[START]
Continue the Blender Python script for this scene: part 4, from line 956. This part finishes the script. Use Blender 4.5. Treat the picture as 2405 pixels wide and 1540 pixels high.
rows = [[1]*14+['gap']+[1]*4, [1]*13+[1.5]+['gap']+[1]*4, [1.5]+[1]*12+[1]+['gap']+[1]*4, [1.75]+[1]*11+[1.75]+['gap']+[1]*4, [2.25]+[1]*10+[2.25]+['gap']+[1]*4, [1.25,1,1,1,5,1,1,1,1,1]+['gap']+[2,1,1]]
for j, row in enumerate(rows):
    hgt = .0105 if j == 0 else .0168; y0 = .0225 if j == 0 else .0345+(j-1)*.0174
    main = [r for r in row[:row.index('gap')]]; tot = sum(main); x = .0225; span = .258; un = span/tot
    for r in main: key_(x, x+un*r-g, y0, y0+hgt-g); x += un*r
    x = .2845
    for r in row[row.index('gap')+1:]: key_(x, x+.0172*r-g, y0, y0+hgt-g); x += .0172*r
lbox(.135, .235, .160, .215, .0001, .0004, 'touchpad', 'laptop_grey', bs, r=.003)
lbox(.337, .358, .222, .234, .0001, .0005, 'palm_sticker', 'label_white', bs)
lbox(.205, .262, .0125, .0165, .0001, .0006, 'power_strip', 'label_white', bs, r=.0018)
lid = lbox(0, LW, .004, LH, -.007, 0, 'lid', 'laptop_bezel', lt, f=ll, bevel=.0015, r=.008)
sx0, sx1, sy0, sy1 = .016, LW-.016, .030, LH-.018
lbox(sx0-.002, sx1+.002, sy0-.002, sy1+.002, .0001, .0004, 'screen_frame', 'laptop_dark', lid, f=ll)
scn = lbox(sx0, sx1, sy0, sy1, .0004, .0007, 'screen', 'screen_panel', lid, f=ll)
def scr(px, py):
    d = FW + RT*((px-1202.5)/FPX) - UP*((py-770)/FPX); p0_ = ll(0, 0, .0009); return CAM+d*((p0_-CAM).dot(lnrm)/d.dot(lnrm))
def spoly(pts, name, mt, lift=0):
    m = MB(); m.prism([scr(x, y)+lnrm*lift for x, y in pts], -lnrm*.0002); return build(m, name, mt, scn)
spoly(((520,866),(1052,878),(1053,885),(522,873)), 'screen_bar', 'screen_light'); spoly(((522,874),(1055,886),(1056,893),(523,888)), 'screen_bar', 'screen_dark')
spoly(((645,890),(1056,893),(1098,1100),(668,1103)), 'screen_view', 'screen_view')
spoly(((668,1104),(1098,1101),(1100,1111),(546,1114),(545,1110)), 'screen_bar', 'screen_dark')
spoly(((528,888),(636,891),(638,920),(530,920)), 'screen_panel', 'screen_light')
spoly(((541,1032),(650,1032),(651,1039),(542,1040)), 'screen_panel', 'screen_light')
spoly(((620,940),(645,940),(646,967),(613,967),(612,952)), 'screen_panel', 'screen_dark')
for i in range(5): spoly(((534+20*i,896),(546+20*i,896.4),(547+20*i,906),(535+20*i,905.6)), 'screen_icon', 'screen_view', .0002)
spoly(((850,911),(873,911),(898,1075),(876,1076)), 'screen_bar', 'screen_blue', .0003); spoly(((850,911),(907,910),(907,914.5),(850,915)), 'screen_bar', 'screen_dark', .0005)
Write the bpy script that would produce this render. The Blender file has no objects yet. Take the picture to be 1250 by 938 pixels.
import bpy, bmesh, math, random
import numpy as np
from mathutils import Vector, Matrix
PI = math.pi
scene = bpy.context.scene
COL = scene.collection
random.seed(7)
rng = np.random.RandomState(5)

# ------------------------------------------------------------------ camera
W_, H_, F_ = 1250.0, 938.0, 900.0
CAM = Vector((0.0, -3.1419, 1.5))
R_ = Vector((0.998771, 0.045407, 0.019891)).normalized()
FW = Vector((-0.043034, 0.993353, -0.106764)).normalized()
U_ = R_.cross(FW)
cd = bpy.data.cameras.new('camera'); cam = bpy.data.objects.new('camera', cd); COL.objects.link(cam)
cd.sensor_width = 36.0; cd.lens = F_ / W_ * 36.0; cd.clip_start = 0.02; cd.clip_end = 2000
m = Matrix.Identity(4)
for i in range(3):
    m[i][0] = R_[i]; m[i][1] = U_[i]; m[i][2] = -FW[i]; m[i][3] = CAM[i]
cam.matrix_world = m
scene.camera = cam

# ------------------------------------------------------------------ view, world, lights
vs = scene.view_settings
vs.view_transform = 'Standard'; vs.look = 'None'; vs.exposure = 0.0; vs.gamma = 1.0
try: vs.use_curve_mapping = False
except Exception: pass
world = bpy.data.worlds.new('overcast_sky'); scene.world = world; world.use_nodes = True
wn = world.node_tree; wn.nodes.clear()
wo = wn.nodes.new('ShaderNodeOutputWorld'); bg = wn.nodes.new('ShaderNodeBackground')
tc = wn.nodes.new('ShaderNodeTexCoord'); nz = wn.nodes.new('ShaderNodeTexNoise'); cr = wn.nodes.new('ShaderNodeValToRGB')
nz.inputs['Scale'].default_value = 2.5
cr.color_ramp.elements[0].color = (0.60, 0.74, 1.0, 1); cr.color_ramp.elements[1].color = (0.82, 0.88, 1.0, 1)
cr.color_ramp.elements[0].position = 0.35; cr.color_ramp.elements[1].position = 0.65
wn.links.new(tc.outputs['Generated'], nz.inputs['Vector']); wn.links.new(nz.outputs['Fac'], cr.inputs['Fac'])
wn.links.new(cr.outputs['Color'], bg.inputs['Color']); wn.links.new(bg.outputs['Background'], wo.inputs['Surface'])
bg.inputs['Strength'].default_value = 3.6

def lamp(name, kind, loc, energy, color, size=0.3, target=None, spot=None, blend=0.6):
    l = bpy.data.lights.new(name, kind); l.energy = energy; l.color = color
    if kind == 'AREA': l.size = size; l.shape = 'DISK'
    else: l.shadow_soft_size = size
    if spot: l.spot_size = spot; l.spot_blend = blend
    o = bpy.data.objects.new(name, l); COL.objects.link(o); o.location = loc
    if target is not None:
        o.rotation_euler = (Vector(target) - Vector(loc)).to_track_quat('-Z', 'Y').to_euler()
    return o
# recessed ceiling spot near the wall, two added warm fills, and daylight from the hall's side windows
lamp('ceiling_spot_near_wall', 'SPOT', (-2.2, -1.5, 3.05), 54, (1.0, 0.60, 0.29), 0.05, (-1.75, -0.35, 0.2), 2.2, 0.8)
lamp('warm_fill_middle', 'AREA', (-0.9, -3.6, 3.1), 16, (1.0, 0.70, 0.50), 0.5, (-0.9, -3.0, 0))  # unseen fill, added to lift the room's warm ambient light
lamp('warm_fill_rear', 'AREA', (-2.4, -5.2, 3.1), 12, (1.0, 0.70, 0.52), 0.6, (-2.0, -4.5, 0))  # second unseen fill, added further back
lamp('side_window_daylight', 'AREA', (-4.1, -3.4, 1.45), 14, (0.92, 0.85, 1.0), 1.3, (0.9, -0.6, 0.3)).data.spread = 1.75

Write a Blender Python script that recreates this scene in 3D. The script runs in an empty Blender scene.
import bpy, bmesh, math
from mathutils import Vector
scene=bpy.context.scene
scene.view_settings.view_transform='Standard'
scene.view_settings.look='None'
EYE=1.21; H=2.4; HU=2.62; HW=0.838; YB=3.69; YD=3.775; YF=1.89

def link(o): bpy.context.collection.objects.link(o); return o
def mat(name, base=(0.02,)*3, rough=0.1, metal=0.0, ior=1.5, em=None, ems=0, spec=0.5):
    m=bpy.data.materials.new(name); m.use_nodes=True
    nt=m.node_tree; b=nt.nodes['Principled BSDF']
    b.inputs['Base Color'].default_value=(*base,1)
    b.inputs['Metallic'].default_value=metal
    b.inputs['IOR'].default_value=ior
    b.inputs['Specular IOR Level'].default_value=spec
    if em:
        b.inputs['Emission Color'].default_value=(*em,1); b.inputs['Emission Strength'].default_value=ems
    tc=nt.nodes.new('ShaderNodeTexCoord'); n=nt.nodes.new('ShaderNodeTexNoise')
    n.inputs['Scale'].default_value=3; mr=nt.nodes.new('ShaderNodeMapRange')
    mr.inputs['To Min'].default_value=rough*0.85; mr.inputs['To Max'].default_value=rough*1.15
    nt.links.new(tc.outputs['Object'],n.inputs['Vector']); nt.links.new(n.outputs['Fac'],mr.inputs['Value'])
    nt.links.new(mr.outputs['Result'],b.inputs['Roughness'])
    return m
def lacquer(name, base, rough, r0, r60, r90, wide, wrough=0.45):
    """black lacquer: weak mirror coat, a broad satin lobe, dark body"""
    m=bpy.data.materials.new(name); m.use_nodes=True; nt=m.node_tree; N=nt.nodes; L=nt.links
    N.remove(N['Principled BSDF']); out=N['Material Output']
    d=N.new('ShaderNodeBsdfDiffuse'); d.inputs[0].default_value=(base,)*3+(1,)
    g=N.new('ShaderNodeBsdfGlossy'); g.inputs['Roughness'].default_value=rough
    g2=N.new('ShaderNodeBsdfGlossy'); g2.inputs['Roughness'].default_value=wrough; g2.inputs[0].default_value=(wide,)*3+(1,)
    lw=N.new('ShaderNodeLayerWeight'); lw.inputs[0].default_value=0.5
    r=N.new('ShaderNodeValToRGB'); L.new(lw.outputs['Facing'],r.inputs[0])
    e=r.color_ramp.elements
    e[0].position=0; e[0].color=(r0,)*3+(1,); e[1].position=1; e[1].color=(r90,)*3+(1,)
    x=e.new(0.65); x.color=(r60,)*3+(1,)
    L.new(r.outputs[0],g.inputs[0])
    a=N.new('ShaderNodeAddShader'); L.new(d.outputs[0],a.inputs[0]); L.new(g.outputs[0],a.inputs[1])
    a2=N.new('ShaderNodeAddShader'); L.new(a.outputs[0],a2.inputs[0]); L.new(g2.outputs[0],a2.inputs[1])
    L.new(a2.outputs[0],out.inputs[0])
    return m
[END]
• TO BE DONE
Retype, exactly and in full, the lines above from the one containing "Write the bpy" through the one containing "rng = np.random.RandomState(5)".

• FINISHED ANSWER
Write the bpy script that would produce this render. The Blender file has no objects yet. Take the picture to be 1250 by 938 pixels.
import bpy, bmesh, math, random
import numpy as np
from mathutils import Vector, Matrix
PI = math.pi
scene = bpy.context.scene
COL = scene.collection
random.seed(7)
rng = np.random.RandomState(5)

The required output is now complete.